If the crowd that erupted in applause when Kamala Harris showed up on Saturday Night Live this weekend was surprised by her appearance, they might have been the only ones. The instant that Air Force Two changed course midair to head to New York instead of Detroit, the jig was up. Lorne Michaels had said before SNL’s season started that the presidential candidates wouldn’t appear on the show for fear of running afoul of the Federal Communications Commission’s equal time regulations, but the chance to grab the national spotlight must have been more than he could resist. And if it gave the vice president a few moments of uncritical adulation on the last weekend of the campaign, so much the better.
Michaels has long proclaimed the show to be neutral in electoral matters, and the past month’s political sketches have made game stabs at bipartisanship. But the jabs at Harris have been affectionate or toothless or both, either poking fun at her linguistic tics or halfheartedly recycling right-wing attack lines, while the portrayal of Trump has been, if not precisely vicious, at least utterly without empathy, condemning James Austin Johnson’s Trump to ramble endlessly at the podium while Maya Rudolph’s Harris kicks up her heels away from the campaign trail. Weekend Update’s Colin Jost was merely formalizing an already obvious slant when he joked that the election would “decide if the next president is Kamala Harris, or if everyone at SNL will get audited.”
SNL’s attempts at rising to the political moment have often been cringeworthy—remember Kate McKinnon’s “Hallelujah”? And its celebrity cameos often devolve into obsequiousness.
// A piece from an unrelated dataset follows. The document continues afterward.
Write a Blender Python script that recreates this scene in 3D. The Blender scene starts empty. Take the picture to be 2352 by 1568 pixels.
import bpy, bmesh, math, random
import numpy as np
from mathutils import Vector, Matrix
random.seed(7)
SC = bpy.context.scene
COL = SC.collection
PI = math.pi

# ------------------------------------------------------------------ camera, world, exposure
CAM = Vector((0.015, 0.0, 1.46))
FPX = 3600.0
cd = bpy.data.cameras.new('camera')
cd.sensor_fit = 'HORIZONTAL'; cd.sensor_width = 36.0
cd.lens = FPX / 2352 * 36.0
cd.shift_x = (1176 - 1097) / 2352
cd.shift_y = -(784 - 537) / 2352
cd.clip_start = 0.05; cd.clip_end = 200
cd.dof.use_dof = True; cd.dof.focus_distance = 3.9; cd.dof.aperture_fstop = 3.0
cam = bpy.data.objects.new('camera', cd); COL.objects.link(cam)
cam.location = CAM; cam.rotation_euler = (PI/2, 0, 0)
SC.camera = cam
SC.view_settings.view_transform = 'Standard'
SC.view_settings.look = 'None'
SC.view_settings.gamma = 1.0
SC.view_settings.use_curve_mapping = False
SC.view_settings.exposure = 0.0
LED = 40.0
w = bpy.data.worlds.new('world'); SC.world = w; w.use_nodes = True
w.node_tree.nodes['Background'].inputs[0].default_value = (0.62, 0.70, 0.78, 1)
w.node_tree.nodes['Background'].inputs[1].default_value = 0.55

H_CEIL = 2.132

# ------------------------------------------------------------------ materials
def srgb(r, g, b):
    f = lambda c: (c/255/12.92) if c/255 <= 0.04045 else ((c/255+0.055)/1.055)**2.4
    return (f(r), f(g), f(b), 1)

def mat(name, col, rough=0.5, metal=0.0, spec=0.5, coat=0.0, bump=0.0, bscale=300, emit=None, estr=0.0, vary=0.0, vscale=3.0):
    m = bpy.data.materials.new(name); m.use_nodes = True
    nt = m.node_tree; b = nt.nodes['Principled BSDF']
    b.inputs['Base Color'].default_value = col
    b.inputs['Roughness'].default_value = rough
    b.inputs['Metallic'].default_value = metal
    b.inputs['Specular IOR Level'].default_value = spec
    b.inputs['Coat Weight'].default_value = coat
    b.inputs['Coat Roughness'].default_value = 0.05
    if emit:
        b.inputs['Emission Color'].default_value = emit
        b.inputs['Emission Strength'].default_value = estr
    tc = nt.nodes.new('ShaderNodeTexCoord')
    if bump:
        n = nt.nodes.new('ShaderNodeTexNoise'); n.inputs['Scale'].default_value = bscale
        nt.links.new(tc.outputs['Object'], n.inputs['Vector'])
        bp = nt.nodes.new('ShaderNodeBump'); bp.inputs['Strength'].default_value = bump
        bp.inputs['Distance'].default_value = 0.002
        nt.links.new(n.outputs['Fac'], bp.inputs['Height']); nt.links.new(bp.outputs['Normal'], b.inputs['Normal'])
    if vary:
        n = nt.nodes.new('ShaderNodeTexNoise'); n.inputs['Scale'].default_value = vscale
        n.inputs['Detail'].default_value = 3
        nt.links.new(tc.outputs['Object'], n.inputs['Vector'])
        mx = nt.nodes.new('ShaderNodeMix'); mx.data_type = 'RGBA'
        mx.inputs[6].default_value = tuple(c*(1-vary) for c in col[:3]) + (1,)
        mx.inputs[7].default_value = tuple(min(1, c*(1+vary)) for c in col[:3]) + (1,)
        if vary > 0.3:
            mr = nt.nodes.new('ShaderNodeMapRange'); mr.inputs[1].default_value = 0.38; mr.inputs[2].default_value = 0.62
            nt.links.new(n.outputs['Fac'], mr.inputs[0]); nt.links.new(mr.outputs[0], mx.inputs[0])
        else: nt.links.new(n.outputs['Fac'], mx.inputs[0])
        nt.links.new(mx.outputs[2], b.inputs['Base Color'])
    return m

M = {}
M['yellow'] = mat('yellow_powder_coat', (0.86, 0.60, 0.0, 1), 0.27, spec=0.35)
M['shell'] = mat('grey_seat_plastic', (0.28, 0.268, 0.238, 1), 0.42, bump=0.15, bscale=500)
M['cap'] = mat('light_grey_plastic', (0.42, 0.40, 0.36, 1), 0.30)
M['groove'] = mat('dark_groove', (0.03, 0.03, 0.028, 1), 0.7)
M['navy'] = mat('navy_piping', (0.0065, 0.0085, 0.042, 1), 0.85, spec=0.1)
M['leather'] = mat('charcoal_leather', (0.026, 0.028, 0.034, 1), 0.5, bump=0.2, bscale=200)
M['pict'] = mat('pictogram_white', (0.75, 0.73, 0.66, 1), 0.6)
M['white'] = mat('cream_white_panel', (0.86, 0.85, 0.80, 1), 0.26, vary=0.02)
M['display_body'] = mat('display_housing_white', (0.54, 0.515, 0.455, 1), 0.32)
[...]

But Rudolph’s faceoff with the real Harris, staged as if they were seeing each other in a dressing-room mirror, managed to strike a precious balance between parody and poignancy. When Rudolph’s Harris wished there were someone likeminded she could confer with, “a Black South Asian woman running for president, preferably from the Bay Area,” the joke was in the specificity, but it was also a reminder of how rare a figure in American politics the real Harris is—so much so that only her comedic doppelgänger can understand what she’s been through.
There’s a built-in jolt in having public figures confront their impersonators, the kind of anticipatory hush that falls across a classroom when the teacher unexpectedly swivels to catch a kid pulling faces behind their back. But Harris seemed too delighted to lodge even the mildest of complaints, except in the form of a question: “I don’t really laugh like that, do I?” At a Trump campaign stop the following day, Marco Rubio quipped that Harris’ unbridled laughter was “probably worth 2 to 3 million votes right there.” But while Republicans have tried to make an issue of Harris’ laugh, what Saturday Night Live’s cameras caught wasn’t a sinister chuckle but a radiant smile, buoyed by a solid 30 seconds of rapturous applause, as if a woman who’s been speaking to stadium-size crowds was bowled over by the adulation of a few hundred. In a day or a week, the moment might feel like the last huff of hopium, a clutch of blue-state elites clapping for their own right-headedness. But with the polls jerking emotions in every imaginable direction and both sides acting like they’re losing, it was a balm to see a candidate act like the race could actually produce something good, if only for the space of a few minutes.
SNL’s Trump, meanwhile, was by his own token “running on fumes,” free-associating in front of an impassive onstage crowd while clearly wishing he could be anywhere else. And though the real Trump’s campaign requested and got their equal time, the minute-long message Trump recorded for NBC to broadcast on Sunday was similarly low-energy. It felt as if he, and not the network, were the one being forced to comply. Trump has always fed off his crowds, but in recent weeks he’s shown signs of turning on them, complaining about broken microphones and looking more drained than energized. If only he had someone to talk to.